En plus, ils participent aux activités de la jeunesse du village. La bande à Hamza Issiaka ne s’arrête pas là. Pendant la fête traditionnelle du ‘’Kamagnène’’ qui a lieu chaque année à Mlomp, les membres de cette communauté mettent sur la table une participation symbolique. Un geste salué par l’édile de la commune. Poursuivant, Djonkène Diatta indique que la présence de cette forte communauté de migrants profite à Elinkine, à la commune, mais aussi à tout le département d’Oussouye.

‘’Ils fournissent beaucoup de poissons aux populations du périmètre départemental. Les produits qui ne sont pas transformables sont vendus sur place. Et cela permet aux femmes d’avoir du poisson à amener à Mlomp ou encore à Oussouye. La présence des Ghanéens est plus que bénéfique, d’autant plus qu’ils ne pêchent pas dans les eaux sénégalaises. Ils vont jusqu’en Guinée-Bissau, mais aussi en Sierra Leone’’, ajoute-t-il.

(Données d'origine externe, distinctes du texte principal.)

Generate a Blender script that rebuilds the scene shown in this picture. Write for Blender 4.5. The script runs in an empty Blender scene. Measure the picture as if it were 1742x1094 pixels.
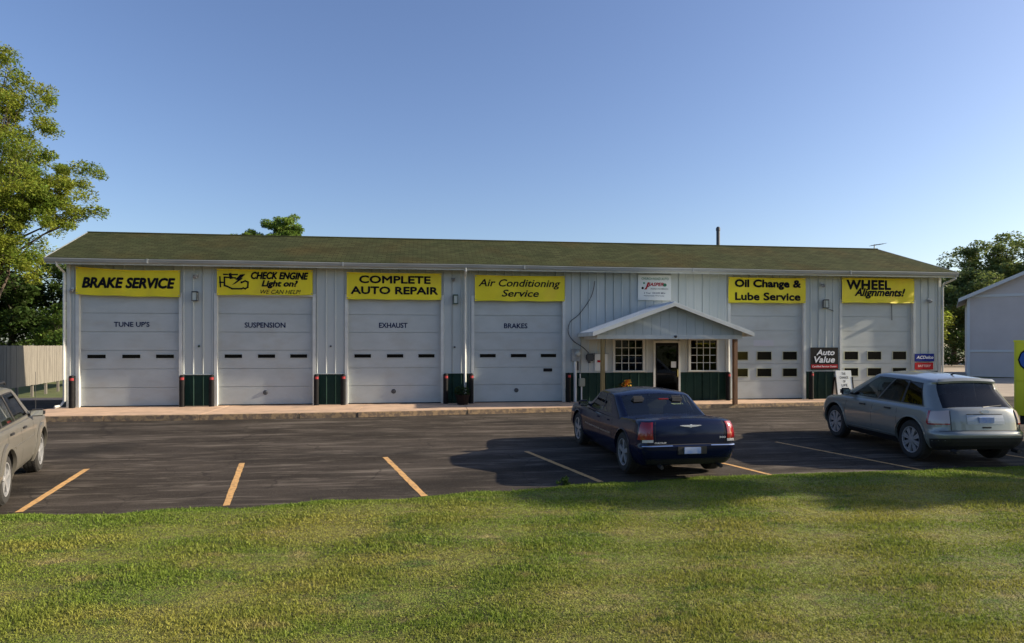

Cependant, le maire de la commune de Mlomp rappelle que tout épanouissement a aussi des inconvénients. Selon lui, ils ont rendu Elinkine ‘’trop sale’’. Par ailleurs, il entend, avec son équipe, travailler à rendre davantage propre ce village quasiment dépourvu de réseau d’assainissement et de sanitaires.